Sridharan’s article is based on her Velocity talk on the same topic. The way we build systems has changed with the advent of microservices, cloud and containerized architectures. Applications are distributed and ephemeral in the latter case. The underlying infrastructure and networking services have become increasingly robust, leaving the application layers to catch up. The former is provided by cloud and system software vendors. Most failures in the future will come from the application layer or from complex interactions between different applications.

This complexity leads to challenges in gaining visibility into the state of the system. There are newer tools emerging but they are still in the formative stages. Sridharan explores the concept of observability as well as how to choose the right tool for gaining insights into today’s systems.

Observability is a term which has seen popularity in the monitoring community in recent times, however, it’s not new and there seems to be some disagreement about what it actually means. As Sridharan says in a previous article, observability can be considered to be a superset of monitoring. The Twitter engineering team’s articles summarize observability as monitoring, alerting/visualization, distributed systems tracing and log aggregation and analytics. Google focuses on simplifying instrumentation, making data aggregation cheap, and standardizing formats and frameworks for tracing across the stack. The top-level abstraction for Google is context propagation, which is provided as a library per language or uses the language’s built-in features. The context is used to propagate key-value pairs called tags across the stack which can be later used to filter out specific requests.

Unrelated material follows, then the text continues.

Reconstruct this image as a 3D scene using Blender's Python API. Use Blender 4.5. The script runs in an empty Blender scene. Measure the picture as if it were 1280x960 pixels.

Alerting and single-pane-of-glass dashboards are part of monitoring. According to Sridharan, observability is all these plus profiling (of applications), debugging and dependency analysis. Observability, in contrast to monitoring, is about data exposure, finding answers to questions and easy access to information. Monitoring is about detecting failures and has well-defined failure paths. The ability to determine the actual cause is lost with increase in the number of failure modes, which is a consequence of increasingly complex architectures. The latter is becoming the norm. There are different ways to define observability. For example, whitebox monitoring is a source of data, whereas observability can be seen as the ability to mine relevant information from the data.

Logging, metrics and request tracing are the mainstay of observability. Logs provide additional context to data like metrics. However, logs are also costly in terms of performance. In contrast, metrics have a constant overhead and are good for alerts. Taken together, logs and metrics are good for insights into individual systems, but make it difficult to see into the lifetime of a request that has traversed multiple systems. This is pretty common in distributed systems. Tracing offers the ability to track a request as it moves through various systems. It is hard to introduce later, one reason being third party libraries that are used by the application also need to be instrumented. Traces are sampled to reduce overhead and storage costs. Sampling here means reducing the amount of information collected. Some best practices for logging include enforcing quotas and dynamic rate of adjustment of log generation.  

Recent developments in tracing include Google’s Dapper paper and the open source implementation inspired by it called Open Zipkin, which led to the OpenTracing standard. Tracing is made easier if the applications use a service mesh like the Envoy project. A service mesh is a network infrastructure layer that sites above the TCP/IP layer and can handle reliable delivery of requests and is sometimes implemented as a set of network proxies. It simplifies service communication in dynamic environments like containers clusters orchestrated by Kubernetes.

In a cloud-native environment, software development and delivery can benefit from adopting practices like pre-production testing, testing in production, effective monitoring, exploration of raw data like metrics and log events, and dynamic instrumentation.